Task statement
Transcribe every line exactly. Leave the pictures behind.

Raw data

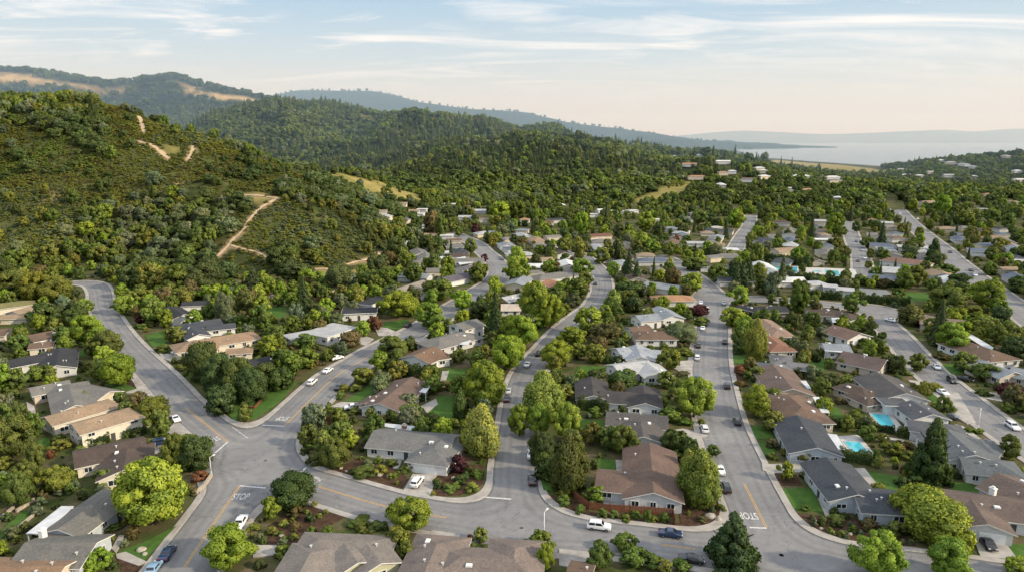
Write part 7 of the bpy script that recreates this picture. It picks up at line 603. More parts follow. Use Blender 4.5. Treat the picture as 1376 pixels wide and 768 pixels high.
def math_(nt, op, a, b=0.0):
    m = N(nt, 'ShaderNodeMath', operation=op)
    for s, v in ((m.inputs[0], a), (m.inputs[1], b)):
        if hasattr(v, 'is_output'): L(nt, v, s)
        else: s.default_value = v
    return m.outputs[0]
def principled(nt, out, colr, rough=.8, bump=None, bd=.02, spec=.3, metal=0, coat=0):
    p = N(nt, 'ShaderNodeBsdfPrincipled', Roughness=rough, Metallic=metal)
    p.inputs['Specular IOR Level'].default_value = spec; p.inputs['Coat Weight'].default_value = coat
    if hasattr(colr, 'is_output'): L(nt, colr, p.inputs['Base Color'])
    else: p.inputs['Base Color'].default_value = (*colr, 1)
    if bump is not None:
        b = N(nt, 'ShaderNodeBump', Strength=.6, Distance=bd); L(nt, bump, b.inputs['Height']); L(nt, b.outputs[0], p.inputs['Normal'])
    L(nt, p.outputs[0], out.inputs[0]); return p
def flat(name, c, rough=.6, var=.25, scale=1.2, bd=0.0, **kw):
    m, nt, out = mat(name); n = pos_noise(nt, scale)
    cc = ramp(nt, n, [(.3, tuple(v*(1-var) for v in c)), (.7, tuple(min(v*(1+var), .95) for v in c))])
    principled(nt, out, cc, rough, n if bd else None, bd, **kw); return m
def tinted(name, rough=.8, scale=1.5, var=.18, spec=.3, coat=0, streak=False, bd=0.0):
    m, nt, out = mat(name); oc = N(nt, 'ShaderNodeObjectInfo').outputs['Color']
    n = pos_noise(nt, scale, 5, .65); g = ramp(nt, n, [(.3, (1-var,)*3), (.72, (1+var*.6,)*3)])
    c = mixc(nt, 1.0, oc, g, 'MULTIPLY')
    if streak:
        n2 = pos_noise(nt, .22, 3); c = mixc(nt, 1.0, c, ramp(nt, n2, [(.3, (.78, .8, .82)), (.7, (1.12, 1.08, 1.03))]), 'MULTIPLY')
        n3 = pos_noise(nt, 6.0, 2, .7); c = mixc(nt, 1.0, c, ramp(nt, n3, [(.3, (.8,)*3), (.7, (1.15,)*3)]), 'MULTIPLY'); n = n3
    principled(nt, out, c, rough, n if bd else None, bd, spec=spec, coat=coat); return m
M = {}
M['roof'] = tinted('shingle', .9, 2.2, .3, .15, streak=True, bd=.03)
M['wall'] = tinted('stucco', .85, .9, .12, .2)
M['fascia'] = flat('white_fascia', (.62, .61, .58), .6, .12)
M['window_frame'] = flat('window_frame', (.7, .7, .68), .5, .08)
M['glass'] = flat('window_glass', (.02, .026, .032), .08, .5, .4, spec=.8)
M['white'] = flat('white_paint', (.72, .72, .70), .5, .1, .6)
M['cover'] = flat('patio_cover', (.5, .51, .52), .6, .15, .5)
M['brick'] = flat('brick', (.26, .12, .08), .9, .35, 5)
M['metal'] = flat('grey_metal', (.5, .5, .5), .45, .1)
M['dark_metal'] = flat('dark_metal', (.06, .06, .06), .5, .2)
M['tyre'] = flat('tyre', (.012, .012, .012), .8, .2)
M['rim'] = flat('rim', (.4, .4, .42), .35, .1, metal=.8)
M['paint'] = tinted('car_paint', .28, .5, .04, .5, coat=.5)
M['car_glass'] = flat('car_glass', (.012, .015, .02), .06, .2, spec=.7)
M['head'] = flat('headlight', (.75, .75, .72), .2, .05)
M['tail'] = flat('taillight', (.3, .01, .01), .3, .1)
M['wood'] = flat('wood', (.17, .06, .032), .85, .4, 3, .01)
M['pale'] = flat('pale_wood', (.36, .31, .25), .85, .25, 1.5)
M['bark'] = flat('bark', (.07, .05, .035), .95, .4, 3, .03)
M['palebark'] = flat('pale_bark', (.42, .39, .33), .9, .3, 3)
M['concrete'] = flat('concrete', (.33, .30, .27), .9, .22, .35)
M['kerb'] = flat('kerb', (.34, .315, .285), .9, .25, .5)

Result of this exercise
Write part 7 of the bpy script that recreates this picture. It picks up at line 603. More parts follow. Use Blender 4.5. Treat the picture as 1376 pixels wide and 768 pixels high.
def math_(nt, op, a, b=0.0):
    m = N(nt, 'ShaderNodeMath', operation=op)
    for s, v in ((m.inputs[0], a), (m.inputs[1], b)):
        if hasattr(v, 'is_output'): L(nt, v, s)
        else: s.default_value = v
    return m.outputs[0]
def principled(nt, out, colr, rough=.8, bump=None, bd=.02, spec=.3, metal=0, coat=0):
    p = N(nt, 'ShaderNodeBsdfPrincipled', Roughness=rough, Metallic=metal)
    p.inputs['Specular IOR Level'].default_value = spec; p.inputs['Coat Weight'].default_value = coat
    if hasattr(colr, 'is_output'): L(nt, colr, p.inputs['Base Color'])
    else: p.inputs['Base Color'].default_value = (*colr, 1)
    if bump is not None:
        b = N(nt, 'ShaderNodeBump', Strength=.6, Distance=bd); L(nt, bump, b.inputs['Height']); L(nt, b.outputs[0], p.inputs['Normal'])
    L(nt, p.outputs[0], out.inputs[0]); return p
def flat(name, c, rough=.6, var=.25, scale=1.2, bd=0.0, **kw):
    m, nt, out = mat(name); n = pos_noise(nt, scale)
    cc = ramp(nt, n, [(.3, tuple(v*(1-var) for v in c)), (.7, tuple(min(v*(1+var), .95) for v in c))])
    principled(nt, out, cc, rough, n if bd else None, bd, **kw); return m
def tinted(name, rough=.8, scale=1.5, var=.18, spec=.3, coat=0, streak=False, bd=0.0):
    m, nt, out = mat(name); oc = N(nt, 'ShaderNodeObjectInfo').outputs['Color']
    n = pos_noise(nt, scale, 5, .65); g = ramp(nt, n, [(.3, (1-var,)*3), (.72, (1+var*.6,)*3)])
    c = mixc(nt, 1.0, oc, g, 'MULTIPLY')
    if streak:
        n2 = pos_noise(nt, .22, 3); c = mixc(nt, 1.0, c, ramp(nt, n2, [(.3, (.78, .8, .82)), (.7, (1.12, 1.08, 1.03))]), 'MULTIPLY')
        n3 = pos_noise(nt, 6.0, 2, .7); c = mixc(nt, 1.0, c, ramp(nt, n3, [(.3, (.8,)*3), (.7, (1.15,)*3)]), 'MULTIPLY'); n = n3
    principled(nt, out, c, rough, n if bd else None, bd, spec=spec, coat=coat); return m
M = {}
M['roof'] = tinted('shingle', .9, 2.2, .3, .15, streak=True, bd=.03)
M['wall'] = tinted('stucco', .85, .9, .12, .2)
M['fascia'] = flat('white_fascia', (.62, .61, .58), .6, .12)
M['window_frame'] = flat('window_frame', (.7, .7, .68), .5, .08)
M['glass'] = flat('window_glass', (.02, .026, .032), .08, .5, .4, spec=.8)
M['white'] = flat('white_paint', (.72, .72, .70), .5, .1, .6)
M['cover'] = flat('patio_cover', (.5, .51, .52), .6, .15, .5)
M['brick'] = flat('brick', (.26, .12, .08), .9, .35, 5)
M['metal'] = flat('grey_metal', (.5, .5, .5), .45, .1)
M['dark_metal'] = flat('dark_metal', (.06, .06, .06), .5, .2)
M['tyre'] = flat('tyre', (.012, .012, .012), .8, .2)
M['rim'] = flat('rim', (.4, .4, .42), .35, .1, metal=.8)
M['paint'] = tinted('car_paint', .28, .5, .04, .5, coat=.5)
M['car_glass'] = flat('car_glass', (.012, .015, .02), .06, .2, spec=.7)
M['head'] = flat('headlight', (.75, .75, .72), .2, .05)
M['tail'] = flat('taillight', (.3, .01, .01), .3, .1)
M['wood'] = flat('wood', (.17, .06, .032), .85, .4, 3, .01)
M['pale'] = flat('pale_wood', (.36, .31, .25), .85, .25, 1.5)
M['bark'] = flat('bark', (.07, .05, .035), .95, .4, 3, .03)
M['palebark'] = flat('pale_bark', (.42, .39, .33), .9, .3, 3)
M['concrete'] = flat('concrete', (.33, .30, .27), .9, .22, .35)
M['kerb'] = flat('kerb', (.34, .315, .285), .9, .25, .5)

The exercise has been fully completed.